| PROMPT |
Emit the data below verbatim, stripping out any pictures.

| DATA SUPPLIED |
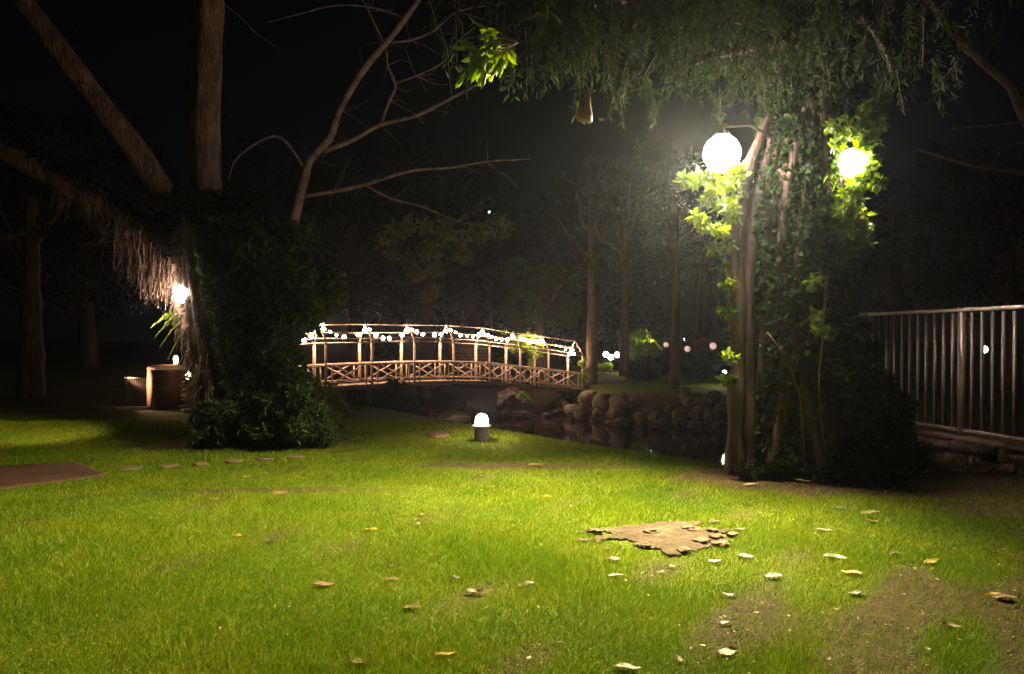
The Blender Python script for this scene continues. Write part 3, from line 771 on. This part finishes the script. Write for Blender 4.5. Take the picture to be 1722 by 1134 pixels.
# ------------------------------------------------------------------ metal fence on its stone wall
FA=np.array([5.78,8.0]); FBk=np.array([4.85,13.1]); fd=FBk-FA; FL=np.hypot(*fd); fu=fd/FL
FS=FA-fu*2.2
def FP(s,h): p=FS+fu*s; return Vector((p[0],p[1],h))
tot=FL+2.2
fe=thing('metal_fence','tall brown metal bar fence on the low stone wall at right','fence',FP(tot/2,.3))
ang=math.atan2(fu[1],fu[0])
def bar(m,s0,s1,h,th,wd):
    a,b_=FP(s0,h),FP(s1,h); c=(a+b_)/2; m.box(c,((b_-a).length,wd,th),ang)
m=MB(); bar(m,0,tot,1.86,.045,.07); m.build('top_rail',noisy('lit_rail_metal',[(.30,.24,.21),(.38,.32,.29)],4,.45,.1,metal=.2),fe)  # lamplight on the top rail painted in as a paler metal
m=MB(); bar(m,0,tot,.37,.04,.05); m.build('bottom_rail',M['metal'],fe)
s=.0
posts=[.15,3.37,6.55]
for q in posts:
    m=MB(); c=FP(q,1.075); m.box(c,(.075,.075,1.525),ang); m.build('post',M['metal'],fe)
m=None; k=0; s=.15
for a,b_ in zip(posts[:-1],posts[1:]):
    nb=int((b_-a)/.148)
    for j in range(1,nb):
        q=a+(b_-a)*j/nb; c=FP(q,1.105); mm_=MB().box(c,(.026,.038,1.425),ang); mm_.build('bar',M['metal'],fe)
# wall
wa=thing('stone_wall','low rubble stone wall with pale coping under the metal fence','wall',FP(tot/2,0))
core=MB()
c=FP(tot/2,-.25); core.box(c,(tot+.1,.22,1.0),ang); core.build('core',M['wallstone'],wa)
c=FP(tot/2,.285); MB().box(c,(tot+.16,.40,.05),ang).build('coping',M['step'],wa)
fn_=np.array([fu[1],-fu[0]]); 
if fn_[0]>0: fn_=-fn_
rb=MB()
s=-.05; 
for row in range(5):
    s=-.05+rng.uniform(0,.1); h=.18-row*.15
    while s<tot:
        L=rng.uniform(.12,.40); p=FS+fu*(s+L/2)+fn_*.13
        v,f=blob(1,3,.34,2.0,rng.uniform(0,50),(1,1,1)); v=np.sign(v)*np.abs(v)**.62*np.array([L*.52,.10,.082*rng.uniform(.8,1.2)])
        a,b_=math.cos(ang),math.sin(ang); v=np.stack([a*v[:,0]-b_*v[:,1],b_*v[:,0]+a*v[:,1],v[:,2]],1)
        rb.add(v+np.array([p[0],p[1],h+rng.normal(0,.012)]),f); s+=L
rb.build('rubble_face',M['wallstone'],wa,True)

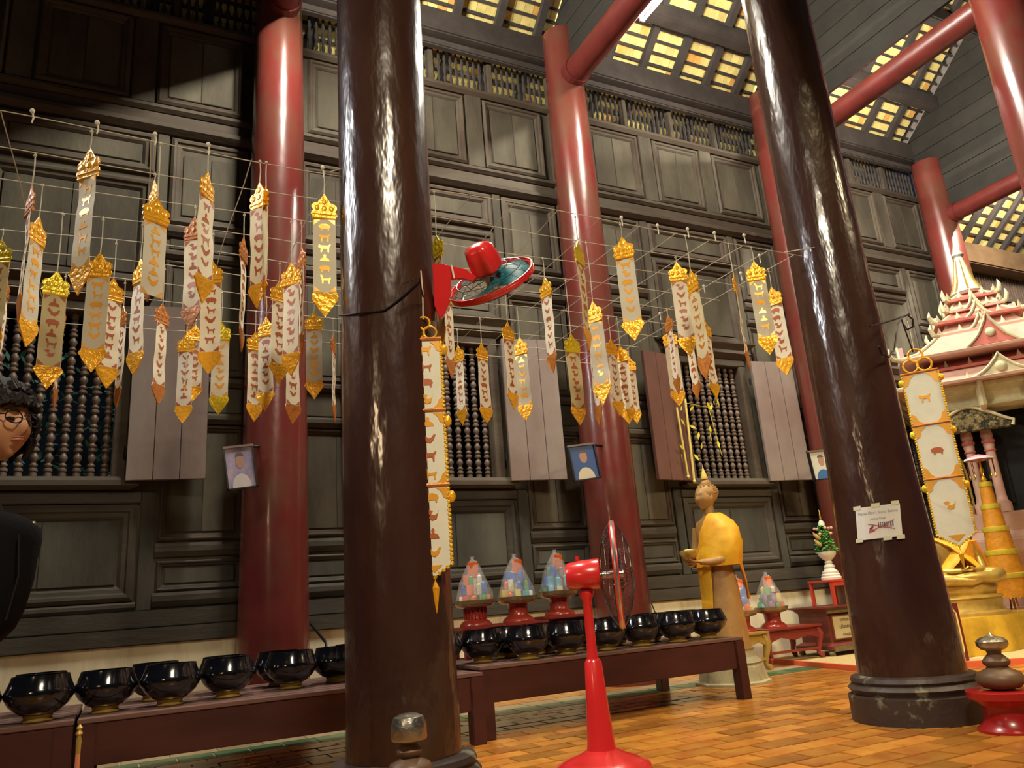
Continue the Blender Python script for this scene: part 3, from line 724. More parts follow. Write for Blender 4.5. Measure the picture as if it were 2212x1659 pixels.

| SOLUTION FOR THIS TASK |
The Blender Python script for this scene continues. Write part 3, from line 771 on. This part finishes the script. Write for Blender 4.5. Take the picture to be 1722 by 1134 pixels.
# ------------------------------------------------------------------ metal fence on its stone wall
FA=np.array([5.78,8.0]); FBk=np.array([4.85,13.1]); fd=FBk-FA; FL=np.hypot(*fd); fu=fd/FL
FS=FA-fu*2.2
def FP(s,h): p=FS+fu*s; return Vector((p[0],p[1],h))
tot=FL+2.2
fe=thing('metal_fence','tall brown metal bar fence on the low stone wall at right','fence',FP(tot/2,.3))
ang=math.atan2(fu[1],fu[0])
def bar(m,s0,s1,h,th,wd):
    a,b_=FP(s0,h),FP(s1,h); c=(a+b_)/2; m.box(c,((b_-a).length,wd,th),ang)
m=MB(); bar(m,0,tot,1.86,.045,.07); m.build('top_rail',noisy('lit_rail_metal',[(.30,.24,.21),(.38,.32,.29)],4,.45,.1,metal=.2),fe)  # lamplight on the top rail painted in as a paler metal
m=MB(); bar(m,0,tot,.37,.04,.05); m.build('bottom_rail',M['metal'],fe)
s=.0
posts=[.15,3.37,6.55]
for q in posts:
    m=MB(); c=FP(q,1.075); m.box(c,(.075,.075,1.525),ang); m.build('post',M['metal'],fe)
m=None; k=0; s=.15
for a,b_ in zip(posts[:-1],posts[1:]):
    nb=int((b_-a)/.148)
    for j in range(1,nb):
        q=a+(b_-a)*j/nb; c=FP(q,1.105); mm_=MB().box(c,(.026,.038,1.425),ang); mm_.build('bar',M['metal'],fe)
# wall
wa=thing('stone_wall','low rubble stone wall with pale coping under the metal fence','wall',FP(tot/2,0))
core=MB()
c=FP(tot/2,-.25); core.box(c,(tot+.1,.22,1.0),ang); core.build('core',M['wallstone'],wa)
c=FP(tot/2,.285); MB().box(c,(tot+.16,.40,.05),ang).build('coping',M['step'],wa)
fn_=np.array([fu[1],-fu[0]]); 
if fn_[0]>0: fn_=-fn_
rb=MB()
s=-.05; 
for row in range(5):
    s=-.05+rng.uniform(0,.1); h=.18-row*.15
    while s<tot:
        L=rng.uniform(.12,.40); p=FS+fu*(s+L/2)+fn_*.13
        v,f=blob(1,3,.34,2.0,rng.uniform(0,50),(1,1,1)); v=np.sign(v)*np.abs(v)**.62*np.array([L*.52,.10,.082*rng.uniform(.8,1.2)])
        a,b_=math.cos(ang),math.sin(ang); v=np.stack([a*v[:,0]-b_*v[:,1],b_*v[:,0]+a*v[:,1],v[:,2]],1)
        rb.add(v+np.array([p[0],p[1],h+rng.normal(0,.012)]),f); s+=L
rb.build('rubble_face',M['wallstone'],wa,True)

Continue the Blender Python script for this scene: part 3, from line 724. More parts follow. Write for Blender 4.5. Measure the picture as if it were 2212x1659 pixels.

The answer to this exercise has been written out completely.